→ DATASET SECTION

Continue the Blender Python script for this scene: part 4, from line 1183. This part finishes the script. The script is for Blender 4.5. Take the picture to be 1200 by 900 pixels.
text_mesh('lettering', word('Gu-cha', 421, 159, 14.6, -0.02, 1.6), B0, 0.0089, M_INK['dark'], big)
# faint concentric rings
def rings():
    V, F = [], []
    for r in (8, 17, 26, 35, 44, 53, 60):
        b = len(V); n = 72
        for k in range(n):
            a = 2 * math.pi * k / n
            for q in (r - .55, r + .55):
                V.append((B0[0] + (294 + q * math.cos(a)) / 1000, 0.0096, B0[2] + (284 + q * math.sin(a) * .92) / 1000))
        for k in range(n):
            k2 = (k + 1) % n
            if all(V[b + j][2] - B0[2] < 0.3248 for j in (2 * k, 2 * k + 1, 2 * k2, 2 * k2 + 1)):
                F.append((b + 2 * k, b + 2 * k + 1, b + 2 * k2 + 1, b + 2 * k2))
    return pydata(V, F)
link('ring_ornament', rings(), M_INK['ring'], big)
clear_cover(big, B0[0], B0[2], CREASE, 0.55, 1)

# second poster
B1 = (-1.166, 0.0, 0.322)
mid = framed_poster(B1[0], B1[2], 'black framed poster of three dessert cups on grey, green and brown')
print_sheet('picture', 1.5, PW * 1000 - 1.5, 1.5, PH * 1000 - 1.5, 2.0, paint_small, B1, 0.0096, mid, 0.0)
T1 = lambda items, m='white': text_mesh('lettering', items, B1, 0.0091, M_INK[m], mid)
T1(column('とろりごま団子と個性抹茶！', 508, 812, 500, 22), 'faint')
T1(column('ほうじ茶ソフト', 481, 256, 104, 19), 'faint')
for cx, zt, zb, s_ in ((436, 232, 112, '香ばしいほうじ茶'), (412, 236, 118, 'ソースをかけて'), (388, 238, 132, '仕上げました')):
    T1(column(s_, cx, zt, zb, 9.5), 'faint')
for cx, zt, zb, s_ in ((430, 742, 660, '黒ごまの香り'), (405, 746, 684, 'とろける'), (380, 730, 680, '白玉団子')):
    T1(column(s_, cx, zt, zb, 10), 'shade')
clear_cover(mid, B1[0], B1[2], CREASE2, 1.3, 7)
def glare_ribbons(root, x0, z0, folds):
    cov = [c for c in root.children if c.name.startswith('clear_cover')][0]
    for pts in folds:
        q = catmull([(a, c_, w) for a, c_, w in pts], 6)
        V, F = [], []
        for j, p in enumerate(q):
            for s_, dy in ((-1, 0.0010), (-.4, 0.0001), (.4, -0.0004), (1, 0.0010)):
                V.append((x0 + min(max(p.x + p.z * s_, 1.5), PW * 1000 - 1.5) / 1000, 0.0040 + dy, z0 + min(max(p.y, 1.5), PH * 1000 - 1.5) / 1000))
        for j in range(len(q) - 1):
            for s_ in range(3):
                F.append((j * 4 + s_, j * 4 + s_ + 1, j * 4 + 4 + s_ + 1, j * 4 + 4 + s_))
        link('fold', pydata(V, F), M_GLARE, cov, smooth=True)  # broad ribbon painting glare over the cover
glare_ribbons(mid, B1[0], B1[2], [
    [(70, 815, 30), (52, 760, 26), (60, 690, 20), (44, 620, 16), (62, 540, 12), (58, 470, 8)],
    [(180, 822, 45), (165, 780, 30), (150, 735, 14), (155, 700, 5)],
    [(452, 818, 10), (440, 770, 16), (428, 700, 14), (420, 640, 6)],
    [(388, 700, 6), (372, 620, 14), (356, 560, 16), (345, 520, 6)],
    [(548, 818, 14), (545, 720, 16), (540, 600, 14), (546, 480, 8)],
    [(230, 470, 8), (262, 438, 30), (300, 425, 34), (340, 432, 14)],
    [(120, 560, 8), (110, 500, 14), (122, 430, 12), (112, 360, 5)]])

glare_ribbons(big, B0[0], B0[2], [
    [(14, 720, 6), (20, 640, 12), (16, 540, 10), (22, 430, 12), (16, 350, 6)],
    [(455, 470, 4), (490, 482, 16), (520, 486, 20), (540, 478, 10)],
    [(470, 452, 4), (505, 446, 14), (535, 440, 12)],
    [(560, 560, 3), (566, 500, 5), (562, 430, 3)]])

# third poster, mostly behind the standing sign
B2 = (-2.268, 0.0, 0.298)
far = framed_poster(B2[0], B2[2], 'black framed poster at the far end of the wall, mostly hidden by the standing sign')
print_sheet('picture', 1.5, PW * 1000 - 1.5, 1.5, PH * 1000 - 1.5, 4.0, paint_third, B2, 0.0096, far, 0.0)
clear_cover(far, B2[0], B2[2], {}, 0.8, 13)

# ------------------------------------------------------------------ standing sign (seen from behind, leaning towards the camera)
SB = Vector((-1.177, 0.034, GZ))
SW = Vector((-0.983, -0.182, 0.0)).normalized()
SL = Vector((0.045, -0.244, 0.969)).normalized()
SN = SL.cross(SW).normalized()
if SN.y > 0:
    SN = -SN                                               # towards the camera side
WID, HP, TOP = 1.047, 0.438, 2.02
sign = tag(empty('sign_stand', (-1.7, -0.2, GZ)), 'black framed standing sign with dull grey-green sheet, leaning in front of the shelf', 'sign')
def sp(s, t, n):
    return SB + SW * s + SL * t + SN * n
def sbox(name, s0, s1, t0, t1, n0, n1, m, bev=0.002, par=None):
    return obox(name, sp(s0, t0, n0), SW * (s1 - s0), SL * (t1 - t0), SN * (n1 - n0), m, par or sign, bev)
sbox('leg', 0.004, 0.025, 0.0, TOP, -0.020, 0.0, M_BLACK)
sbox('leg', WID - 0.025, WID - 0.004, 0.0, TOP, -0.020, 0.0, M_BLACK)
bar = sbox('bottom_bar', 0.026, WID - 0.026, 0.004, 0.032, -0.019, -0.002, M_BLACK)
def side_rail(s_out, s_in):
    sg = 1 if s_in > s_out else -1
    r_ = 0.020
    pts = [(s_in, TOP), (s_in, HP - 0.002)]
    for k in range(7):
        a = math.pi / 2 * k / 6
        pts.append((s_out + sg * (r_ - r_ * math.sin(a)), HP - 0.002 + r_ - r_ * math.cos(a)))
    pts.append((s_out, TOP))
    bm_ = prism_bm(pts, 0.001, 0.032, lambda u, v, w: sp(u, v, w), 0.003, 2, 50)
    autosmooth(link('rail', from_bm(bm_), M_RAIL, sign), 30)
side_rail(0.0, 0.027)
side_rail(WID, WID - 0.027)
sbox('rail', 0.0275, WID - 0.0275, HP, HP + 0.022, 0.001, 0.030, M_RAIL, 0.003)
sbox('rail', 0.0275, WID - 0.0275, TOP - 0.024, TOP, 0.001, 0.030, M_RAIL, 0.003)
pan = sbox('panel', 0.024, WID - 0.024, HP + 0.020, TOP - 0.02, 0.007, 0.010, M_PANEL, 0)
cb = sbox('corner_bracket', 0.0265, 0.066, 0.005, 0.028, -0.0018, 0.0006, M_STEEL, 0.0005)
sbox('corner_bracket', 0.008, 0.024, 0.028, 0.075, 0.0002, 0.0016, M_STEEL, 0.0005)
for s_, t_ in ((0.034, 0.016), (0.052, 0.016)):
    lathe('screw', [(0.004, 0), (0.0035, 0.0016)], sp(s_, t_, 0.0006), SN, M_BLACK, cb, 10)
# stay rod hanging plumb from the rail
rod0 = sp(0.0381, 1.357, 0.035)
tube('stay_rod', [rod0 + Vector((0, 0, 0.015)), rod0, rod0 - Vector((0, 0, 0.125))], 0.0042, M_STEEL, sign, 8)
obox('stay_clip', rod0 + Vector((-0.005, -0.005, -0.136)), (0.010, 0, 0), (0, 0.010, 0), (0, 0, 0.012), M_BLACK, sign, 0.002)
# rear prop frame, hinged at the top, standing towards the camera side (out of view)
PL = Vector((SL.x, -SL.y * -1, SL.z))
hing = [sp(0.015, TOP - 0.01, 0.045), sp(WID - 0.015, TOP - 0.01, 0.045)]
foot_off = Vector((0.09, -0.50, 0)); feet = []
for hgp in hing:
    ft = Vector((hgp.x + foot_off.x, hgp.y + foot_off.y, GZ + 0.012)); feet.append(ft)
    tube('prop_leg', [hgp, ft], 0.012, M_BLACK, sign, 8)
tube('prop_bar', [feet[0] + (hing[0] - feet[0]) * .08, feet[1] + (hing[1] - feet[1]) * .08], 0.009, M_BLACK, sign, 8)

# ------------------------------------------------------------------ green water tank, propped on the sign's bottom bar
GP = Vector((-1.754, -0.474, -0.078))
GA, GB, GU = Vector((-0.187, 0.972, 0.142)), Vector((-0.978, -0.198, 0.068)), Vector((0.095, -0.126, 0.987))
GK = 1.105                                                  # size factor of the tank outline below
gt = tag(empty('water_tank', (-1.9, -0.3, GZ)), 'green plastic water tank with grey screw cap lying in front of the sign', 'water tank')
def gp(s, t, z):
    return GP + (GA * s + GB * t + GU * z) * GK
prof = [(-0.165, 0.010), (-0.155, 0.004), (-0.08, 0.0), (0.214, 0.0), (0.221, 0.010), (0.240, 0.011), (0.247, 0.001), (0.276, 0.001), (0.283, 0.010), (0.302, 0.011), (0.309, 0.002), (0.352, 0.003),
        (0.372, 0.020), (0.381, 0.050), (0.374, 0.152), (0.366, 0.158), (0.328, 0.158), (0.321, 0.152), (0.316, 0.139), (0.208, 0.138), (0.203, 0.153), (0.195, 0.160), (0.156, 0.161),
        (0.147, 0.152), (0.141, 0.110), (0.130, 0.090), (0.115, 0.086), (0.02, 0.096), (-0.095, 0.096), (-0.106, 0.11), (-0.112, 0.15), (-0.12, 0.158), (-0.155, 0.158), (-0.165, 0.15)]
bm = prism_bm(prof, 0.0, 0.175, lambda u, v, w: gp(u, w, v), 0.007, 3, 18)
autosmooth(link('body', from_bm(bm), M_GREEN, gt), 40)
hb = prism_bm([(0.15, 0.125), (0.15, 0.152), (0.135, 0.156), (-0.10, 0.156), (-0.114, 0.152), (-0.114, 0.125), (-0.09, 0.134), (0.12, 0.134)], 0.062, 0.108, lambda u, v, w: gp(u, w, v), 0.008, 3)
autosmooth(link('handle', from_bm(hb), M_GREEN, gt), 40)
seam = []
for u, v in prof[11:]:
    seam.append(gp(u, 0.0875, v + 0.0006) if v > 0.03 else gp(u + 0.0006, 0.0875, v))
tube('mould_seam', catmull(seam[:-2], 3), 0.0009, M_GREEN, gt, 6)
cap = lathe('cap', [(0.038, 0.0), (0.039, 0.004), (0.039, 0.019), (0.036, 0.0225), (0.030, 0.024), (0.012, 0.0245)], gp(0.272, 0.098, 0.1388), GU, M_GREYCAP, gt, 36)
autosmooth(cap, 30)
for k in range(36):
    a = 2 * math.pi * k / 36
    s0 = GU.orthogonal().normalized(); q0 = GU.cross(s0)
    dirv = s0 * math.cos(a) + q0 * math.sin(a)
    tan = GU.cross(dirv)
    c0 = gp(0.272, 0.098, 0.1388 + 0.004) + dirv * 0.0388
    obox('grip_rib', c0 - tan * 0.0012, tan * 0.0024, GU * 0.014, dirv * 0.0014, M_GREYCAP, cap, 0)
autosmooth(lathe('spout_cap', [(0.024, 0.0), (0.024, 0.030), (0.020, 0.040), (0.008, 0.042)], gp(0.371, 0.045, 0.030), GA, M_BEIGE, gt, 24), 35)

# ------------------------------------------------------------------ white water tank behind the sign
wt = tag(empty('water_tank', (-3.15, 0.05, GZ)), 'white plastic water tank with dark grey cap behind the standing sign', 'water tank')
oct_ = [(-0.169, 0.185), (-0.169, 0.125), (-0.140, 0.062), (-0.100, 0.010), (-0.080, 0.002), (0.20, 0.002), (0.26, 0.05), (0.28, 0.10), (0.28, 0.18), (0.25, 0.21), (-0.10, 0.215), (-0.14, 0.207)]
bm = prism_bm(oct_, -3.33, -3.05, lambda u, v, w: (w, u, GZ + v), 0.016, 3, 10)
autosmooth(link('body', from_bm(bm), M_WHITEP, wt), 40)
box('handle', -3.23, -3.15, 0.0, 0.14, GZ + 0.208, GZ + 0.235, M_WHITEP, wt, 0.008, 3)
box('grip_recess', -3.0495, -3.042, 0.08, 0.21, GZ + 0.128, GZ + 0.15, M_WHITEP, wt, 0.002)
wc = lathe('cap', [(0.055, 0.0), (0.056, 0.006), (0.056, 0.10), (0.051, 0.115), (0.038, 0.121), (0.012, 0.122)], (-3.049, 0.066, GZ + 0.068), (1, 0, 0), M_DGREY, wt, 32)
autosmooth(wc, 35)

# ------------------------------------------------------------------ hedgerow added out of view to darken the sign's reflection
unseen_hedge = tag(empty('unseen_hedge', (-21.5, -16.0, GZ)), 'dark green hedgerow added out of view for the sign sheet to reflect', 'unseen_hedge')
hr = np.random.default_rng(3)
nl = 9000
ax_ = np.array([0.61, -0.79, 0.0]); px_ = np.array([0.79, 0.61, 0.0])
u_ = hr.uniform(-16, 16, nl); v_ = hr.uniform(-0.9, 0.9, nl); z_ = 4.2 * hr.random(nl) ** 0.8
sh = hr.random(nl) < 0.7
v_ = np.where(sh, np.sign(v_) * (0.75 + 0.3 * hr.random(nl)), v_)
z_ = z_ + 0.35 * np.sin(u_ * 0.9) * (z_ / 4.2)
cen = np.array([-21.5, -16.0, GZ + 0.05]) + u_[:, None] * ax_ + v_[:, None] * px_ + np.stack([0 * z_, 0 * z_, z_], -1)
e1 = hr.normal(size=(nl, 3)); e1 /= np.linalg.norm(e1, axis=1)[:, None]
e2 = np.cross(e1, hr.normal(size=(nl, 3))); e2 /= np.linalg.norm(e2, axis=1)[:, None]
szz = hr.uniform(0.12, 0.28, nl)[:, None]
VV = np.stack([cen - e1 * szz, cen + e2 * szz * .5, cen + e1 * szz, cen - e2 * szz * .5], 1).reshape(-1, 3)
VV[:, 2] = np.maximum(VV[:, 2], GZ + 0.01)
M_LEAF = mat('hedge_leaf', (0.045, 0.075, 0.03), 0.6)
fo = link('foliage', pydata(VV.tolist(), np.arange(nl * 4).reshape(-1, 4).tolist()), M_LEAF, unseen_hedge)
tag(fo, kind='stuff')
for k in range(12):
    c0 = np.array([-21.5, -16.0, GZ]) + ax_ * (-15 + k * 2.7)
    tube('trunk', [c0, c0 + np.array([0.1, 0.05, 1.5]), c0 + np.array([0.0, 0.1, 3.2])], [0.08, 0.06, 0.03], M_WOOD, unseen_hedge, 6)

→ TO BE DONE
All lines from the beginning of the material above through the one with "clear_cover(big, B0[0], B0[2], CREASE, 0.55, 1)" need to be returned exactly; please return those and only those.

→ OUTPUT OF THE TASK
Continue the Blender Python script for this scene: part 4, from line 1183. This part finishes the script. The script is for Blender 4.5. Take the picture to be 1200 by 900 pixels.
text_mesh('lettering', word('Gu-cha', 421, 159, 14.6, -0.02, 1.6), B0, 0.0089, M_INK['dark'], big)
# faint concentric rings
def rings():
    V, F = [], []
    for r in (8, 17, 26, 35, 44, 53, 60):
        b = len(V); n = 72
        for k in range(n):
            a = 2 * math.pi * k / n
            for q in (r - .55, r + .55):
                V.append((B0[0] + (294 + q * math.cos(a)) / 1000, 0.0096, B0[2] + (284 + q * math.sin(a) * .92) / 1000))
        for k in range(n):
            k2 = (k + 1) % n
            if all(V[b + j][2] - B0[2] < 0.3248 for j in (2 * k, 2 * k + 1, 2 * k2, 2 * k2 + 1)):
                F.append((b + 2 * k, b + 2 * k + 1, b + 2 * k2 + 1, b + 2 * k2))
    return pydata(V, F)
link('ring_ornament', rings(), M_INK['ring'], big)
clear_cover(big, B0[0], B0[2], CREASE, 0.55, 1)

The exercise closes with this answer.